● **EXERCISE DESCRIPTION**
The material below holds a span beginning at the line with "Model this scene" and ending at the line with "rng = np.random.default_rng(11)". Quote that span exactly, both ends included, and only that span.

-- BEGIN THE INPUT --

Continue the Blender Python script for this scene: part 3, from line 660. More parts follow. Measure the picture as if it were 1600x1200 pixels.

-- END THE INPUT --
-- BEGIN THE INPUT --

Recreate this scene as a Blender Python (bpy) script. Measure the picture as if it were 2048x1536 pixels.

-- END THE INPUT --
-- BEGIN THE INPUT --

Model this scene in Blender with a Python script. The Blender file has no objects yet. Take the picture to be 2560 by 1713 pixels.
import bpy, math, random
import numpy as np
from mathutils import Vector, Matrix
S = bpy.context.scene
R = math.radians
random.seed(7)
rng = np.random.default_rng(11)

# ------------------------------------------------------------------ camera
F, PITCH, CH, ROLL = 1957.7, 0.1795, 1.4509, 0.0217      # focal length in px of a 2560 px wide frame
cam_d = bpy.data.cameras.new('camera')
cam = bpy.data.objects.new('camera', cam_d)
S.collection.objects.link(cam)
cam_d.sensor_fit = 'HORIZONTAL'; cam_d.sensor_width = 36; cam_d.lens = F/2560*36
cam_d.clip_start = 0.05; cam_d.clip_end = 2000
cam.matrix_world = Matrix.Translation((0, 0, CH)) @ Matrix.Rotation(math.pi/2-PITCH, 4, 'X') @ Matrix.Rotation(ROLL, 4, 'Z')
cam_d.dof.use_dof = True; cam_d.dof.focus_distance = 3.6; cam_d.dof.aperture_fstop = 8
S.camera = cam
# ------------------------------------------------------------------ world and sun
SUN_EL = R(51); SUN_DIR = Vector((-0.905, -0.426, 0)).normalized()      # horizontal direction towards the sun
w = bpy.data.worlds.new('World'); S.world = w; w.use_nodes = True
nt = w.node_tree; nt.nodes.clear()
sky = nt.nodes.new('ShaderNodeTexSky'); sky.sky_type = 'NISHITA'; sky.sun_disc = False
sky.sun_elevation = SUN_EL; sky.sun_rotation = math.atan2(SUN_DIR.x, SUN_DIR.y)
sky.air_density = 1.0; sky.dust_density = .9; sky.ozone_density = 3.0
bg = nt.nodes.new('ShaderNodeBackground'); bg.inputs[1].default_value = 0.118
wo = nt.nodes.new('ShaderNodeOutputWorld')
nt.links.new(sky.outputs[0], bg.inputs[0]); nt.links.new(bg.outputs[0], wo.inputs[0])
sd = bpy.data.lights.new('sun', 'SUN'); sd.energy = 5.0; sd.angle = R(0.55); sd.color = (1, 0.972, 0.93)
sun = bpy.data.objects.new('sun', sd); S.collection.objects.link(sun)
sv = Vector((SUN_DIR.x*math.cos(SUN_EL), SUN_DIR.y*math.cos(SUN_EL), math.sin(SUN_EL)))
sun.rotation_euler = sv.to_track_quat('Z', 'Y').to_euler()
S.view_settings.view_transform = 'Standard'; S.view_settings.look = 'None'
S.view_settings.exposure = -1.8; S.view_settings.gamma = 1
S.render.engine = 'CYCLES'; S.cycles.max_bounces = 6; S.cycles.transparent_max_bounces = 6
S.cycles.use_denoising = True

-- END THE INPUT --

● **EXERCISE RESPONSE**
Model this scene in Blender with a Python script. The Blender file has no objects yet. Take the picture to be 2560 by 1713 pixels.
import bpy, math, random
import numpy as np
from mathutils import Vector, Matrix
S = bpy.context.scene
R = math.radians
random.seed(7)
rng = np.random.default_rng(11)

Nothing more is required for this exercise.